### Exercise goal
Verbatim output of all the material below is required.

### Material provided

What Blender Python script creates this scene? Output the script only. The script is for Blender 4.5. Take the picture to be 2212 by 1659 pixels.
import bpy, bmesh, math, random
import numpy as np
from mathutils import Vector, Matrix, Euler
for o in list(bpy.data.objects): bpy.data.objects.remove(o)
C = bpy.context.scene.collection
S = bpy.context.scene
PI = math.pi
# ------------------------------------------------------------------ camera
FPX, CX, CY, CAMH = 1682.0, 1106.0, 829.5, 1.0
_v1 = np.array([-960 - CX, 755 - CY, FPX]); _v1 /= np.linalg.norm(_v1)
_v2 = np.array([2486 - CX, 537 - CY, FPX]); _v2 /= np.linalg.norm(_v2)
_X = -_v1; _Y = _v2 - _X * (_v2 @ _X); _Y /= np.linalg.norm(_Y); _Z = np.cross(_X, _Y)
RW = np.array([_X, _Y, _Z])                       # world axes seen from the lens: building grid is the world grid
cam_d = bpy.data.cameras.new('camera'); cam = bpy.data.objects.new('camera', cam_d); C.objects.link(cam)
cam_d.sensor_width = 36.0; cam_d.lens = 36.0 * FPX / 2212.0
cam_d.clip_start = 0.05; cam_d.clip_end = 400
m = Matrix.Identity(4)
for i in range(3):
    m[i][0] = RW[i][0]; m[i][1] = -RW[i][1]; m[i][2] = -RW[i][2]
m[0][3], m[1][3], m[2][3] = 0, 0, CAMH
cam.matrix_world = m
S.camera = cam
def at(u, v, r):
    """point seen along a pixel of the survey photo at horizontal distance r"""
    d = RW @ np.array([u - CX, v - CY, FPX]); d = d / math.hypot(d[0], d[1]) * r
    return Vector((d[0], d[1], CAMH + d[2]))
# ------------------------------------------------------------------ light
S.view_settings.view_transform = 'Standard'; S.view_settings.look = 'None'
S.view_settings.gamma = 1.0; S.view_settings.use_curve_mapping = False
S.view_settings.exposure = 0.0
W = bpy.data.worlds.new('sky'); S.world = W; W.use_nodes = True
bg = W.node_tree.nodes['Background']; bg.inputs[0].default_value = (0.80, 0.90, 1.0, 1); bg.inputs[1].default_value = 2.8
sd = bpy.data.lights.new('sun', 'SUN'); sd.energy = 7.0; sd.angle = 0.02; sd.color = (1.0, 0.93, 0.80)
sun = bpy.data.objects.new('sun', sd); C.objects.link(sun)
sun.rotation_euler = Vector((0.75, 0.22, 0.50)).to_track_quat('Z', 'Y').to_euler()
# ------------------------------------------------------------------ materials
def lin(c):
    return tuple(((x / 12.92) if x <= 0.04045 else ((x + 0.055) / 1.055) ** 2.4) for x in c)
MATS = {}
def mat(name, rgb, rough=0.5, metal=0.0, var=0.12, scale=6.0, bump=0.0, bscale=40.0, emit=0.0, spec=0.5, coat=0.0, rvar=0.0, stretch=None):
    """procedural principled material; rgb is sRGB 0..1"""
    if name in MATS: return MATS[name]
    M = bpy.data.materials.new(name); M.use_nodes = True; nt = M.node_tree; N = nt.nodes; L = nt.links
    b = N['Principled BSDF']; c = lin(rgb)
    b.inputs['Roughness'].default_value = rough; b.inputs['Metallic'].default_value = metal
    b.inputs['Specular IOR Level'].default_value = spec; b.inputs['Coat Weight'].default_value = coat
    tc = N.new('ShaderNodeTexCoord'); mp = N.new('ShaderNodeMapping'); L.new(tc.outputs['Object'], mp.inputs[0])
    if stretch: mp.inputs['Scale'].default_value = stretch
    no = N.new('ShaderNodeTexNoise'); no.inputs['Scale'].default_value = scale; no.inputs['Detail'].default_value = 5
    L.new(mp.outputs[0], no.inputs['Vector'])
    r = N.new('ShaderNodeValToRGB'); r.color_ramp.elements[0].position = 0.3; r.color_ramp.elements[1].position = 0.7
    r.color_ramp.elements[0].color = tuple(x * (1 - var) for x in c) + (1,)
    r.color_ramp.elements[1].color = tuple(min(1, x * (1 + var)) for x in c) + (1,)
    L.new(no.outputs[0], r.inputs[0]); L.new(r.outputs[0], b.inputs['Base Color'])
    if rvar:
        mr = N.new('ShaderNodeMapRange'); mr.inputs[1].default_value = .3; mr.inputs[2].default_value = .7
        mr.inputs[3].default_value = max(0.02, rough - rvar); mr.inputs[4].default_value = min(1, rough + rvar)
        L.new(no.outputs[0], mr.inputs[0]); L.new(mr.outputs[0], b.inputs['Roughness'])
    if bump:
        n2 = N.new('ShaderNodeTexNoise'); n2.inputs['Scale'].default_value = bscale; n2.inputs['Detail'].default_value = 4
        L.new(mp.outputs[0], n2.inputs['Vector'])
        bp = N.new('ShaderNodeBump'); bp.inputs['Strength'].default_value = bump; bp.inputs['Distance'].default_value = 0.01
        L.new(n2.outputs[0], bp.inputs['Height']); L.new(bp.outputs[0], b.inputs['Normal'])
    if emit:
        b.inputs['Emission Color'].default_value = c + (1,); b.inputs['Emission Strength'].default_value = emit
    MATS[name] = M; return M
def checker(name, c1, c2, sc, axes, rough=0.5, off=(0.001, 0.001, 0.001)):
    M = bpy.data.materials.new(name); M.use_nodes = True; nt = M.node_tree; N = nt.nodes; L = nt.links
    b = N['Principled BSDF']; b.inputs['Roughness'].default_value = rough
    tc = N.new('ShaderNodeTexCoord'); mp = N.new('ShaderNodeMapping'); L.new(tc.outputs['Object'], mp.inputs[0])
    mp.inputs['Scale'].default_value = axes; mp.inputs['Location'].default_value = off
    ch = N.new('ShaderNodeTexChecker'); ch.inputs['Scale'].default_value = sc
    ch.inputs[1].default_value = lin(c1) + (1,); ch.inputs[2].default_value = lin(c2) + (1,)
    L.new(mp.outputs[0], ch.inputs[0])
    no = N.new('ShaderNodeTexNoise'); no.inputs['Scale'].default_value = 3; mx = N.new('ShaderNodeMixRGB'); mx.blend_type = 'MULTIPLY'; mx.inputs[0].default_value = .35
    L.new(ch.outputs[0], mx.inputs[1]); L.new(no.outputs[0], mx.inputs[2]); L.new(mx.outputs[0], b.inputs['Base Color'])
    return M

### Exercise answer
What Blender Python script creates this scene? Output the script only. The script is for Blender 4.5. Take the picture to be 2212 by 1659 pixels.
import bpy, bmesh, math, random
import numpy as np
from mathutils import Vector, Matrix, Euler
for o in list(bpy.data.objects): bpy.data.objects.remove(o)
C = bpy.context.scene.collection
S = bpy.context.scene
PI = math.pi
# ------------------------------------------------------------------ camera
FPX, CX, CY, CAMH = 1682.0, 1106.0, 829.5, 1.0
_v1 = np.array([-960 - CX, 755 - CY, FPX]); _v1 /= np.linalg.norm(_v1)
_v2 = np.array([2486 - CX, 537 - CY, FPX]); _v2 /= np.linalg.norm(_v2)
_X = -_v1; _Y = _v2 - _X * (_v2 @ _X); _Y /= np.linalg.norm(_Y); _Z = np.cross(_X, _Y)
RW = np.array([_X, _Y, _Z])                       # world axes seen from the lens: building grid is the world grid
cam_d = bpy.data.cameras.new('camera'); cam = bpy.data.objects.new('camera', cam_d); C.objects.link(cam)
cam_d.sensor_width = 36.0; cam_d.lens = 36.0 * FPX / 2212.0
cam_d.clip_start = 0.05; cam_d.clip_end = 400
m = Matrix.Identity(4)
for i in range(3):
    m[i][0] = RW[i][0]; m[i][1] = -RW[i][1]; m[i][2] = -RW[i][2]
m[0][3], m[1][3], m[2][3] = 0, 0, CAMH
cam.matrix_world = m
S.camera = cam
def at(u, v, r):
    """point seen along a pixel of the survey photo at horizontal distance r"""
    d = RW @ np.array([u - CX, v - CY, FPX]); d = d / math.hypot(d[0], d[1]) * r
    return Vector((d[0], d[1], CAMH + d[2]))
# ------------------------------------------------------------------ light
S.view_settings.view_transform = 'Standard'; S.view_settings.look = 'None'
S.view_settings.gamma = 1.0; S.view_settings.use_curve_mapping = False
S.view_settings.exposure = 0.0
W = bpy.data.worlds.new('sky'); S.world = W; W.use_nodes = True
bg = W.node_tree.nodes['Background']; bg.inputs[0].default_value = (0.80, 0.90, 1.0, 1); bg.inputs[1].default_value = 2.8
sd = bpy.data.lights.new('sun', 'SUN'); sd.energy = 7.0; sd.angle = 0.02; sd.color = (1.0, 0.93, 0.80)
sun = bpy.data.objects.new('sun', sd); C.objects.link(sun)
sun.rotation_euler = Vector((0.75, 0.22, 0.50)).to_track_quat('Z', 'Y').to_euler()
# ------------------------------------------------------------------ materials
def lin(c):
    return tuple(((x / 12.92) if x <= 0.04045 else ((x + 0.055) / 1.055) ** 2.4) for x in c)
MATS = {}
def mat(name, rgb, rough=0.5, metal=0.0, var=0.12, scale=6.0, bump=0.0, bscale=40.0, emit=0.0, spec=0.5, coat=0.0, rvar=0.0, stretch=None):
    """procedural principled material; rgb is sRGB 0..1"""
    if name in MATS: return MATS[name]
    M = bpy.data.materials.new(name); M.use_nodes = True; nt = M.node_tree; N = nt.nodes; L = nt.links
    b = N['Principled BSDF']; c = lin(rgb)
    b.inputs['Roughness'].default_value = rough; b.inputs['Metallic'].default_value = metal
    b.inputs['Specular IOR Level'].default_value = spec; b.inputs['Coat Weight'].default_value = coat
    tc = N.new('ShaderNodeTexCoord'); mp = N.new('ShaderNodeMapping'); L.new(tc.outputs['Object'], mp.inputs[0])
    if stretch: mp.inputs['Scale'].default_value = stretch
    no = N.new('ShaderNodeTexNoise'); no.inputs['Scale'].default_value = scale; no.inputs['Detail'].default_value = 5
    L.new(mp.outputs[0], no.inputs['Vector'])
    r = N.new('ShaderNodeValToRGB'); r.color_ramp.elements[0].position = 0.3; r.color_ramp.elements[1].position = 0.7
    r.color_ramp.elements[0].color = tuple(x * (1 - var) for x in c) + (1,)
    r.color_ramp.elements[1].color = tuple(min(1, x * (1 + var)) for x in c) + (1,)
    L.new(no.outputs[0], r.inputs[0]); L.new(r.outputs[0], b.inputs['Base Color'])
    if rvar:
        mr = N.new('ShaderNodeMapRange'); mr.inputs[1].default_value = .3; mr.inputs[2].default_value = .7
        mr.inputs[3].default_value = max(0.02, rough - rvar); mr.inputs[4].default_value = min(1, rough + rvar)
        L.new(no.outputs[0], mr.inputs[0]); L.new(mr.outputs[0], b.inputs['Roughness'])
    if bump:
        n2 = N.new('ShaderNodeTexNoise'); n2.inputs['Scale'].default_value = bscale; n2.inputs['Detail'].default_value = 4
        L.new(mp.outputs[0], n2.inputs['Vector'])
        bp = N.new('ShaderNodeBump'); bp.inputs['Strength'].default_value = bump; bp.inputs['Distance'].default_value = 0.01
        L.new(n2.outputs[0], bp.inputs['Height']); L.new(bp.outputs[0], b.inputs['Normal'])
    if emit:
        b.inputs['Emission Color'].default_value = c + (1,); b.inputs['Emission Strength'].default_value = emit
    MATS[name] = M; return M
def checker(name, c1, c2, sc, axes, rough=0.5, off=(0.001, 0.001, 0.001)):
    M = bpy.data.materials.new(name); M.use_nodes = True; nt = M.node_tree; N = nt.nodes; L = nt.links
    b = N['Principled BSDF']; b.inputs['Roughness'].default_value = rough
    tc = N.new('ShaderNodeTexCoord'); mp = N.new('ShaderNodeMapping'); L.new(tc.outputs['Object'], mp.inputs[0])
    mp.inputs['Scale'].default_value = axes; mp.inputs['Location'].default_value = off
    ch = N.new('ShaderNodeTexChecker'); ch.inputs['Scale'].default_value = sc
    ch.inputs[1].default_value = lin(c1) + (1,); ch.inputs[2].default_value = lin(c2) + (1,)
    L.new(mp.outputs[0], ch.inputs[0])
    no = N.new('ShaderNodeTexNoise'); no.inputs['Scale'].default_value = 3; mx = N.new('ShaderNodeMixRGB'); mx.blend_type = 'MULTIPLY'; mx.inputs[0].default_value = .35
    L.new(ch.outputs[0], mx.inputs[1]); L.new(no.outputs[0], mx.inputs[2]); L.new(mx.outputs[0], b.inputs['Base Color'])
    return M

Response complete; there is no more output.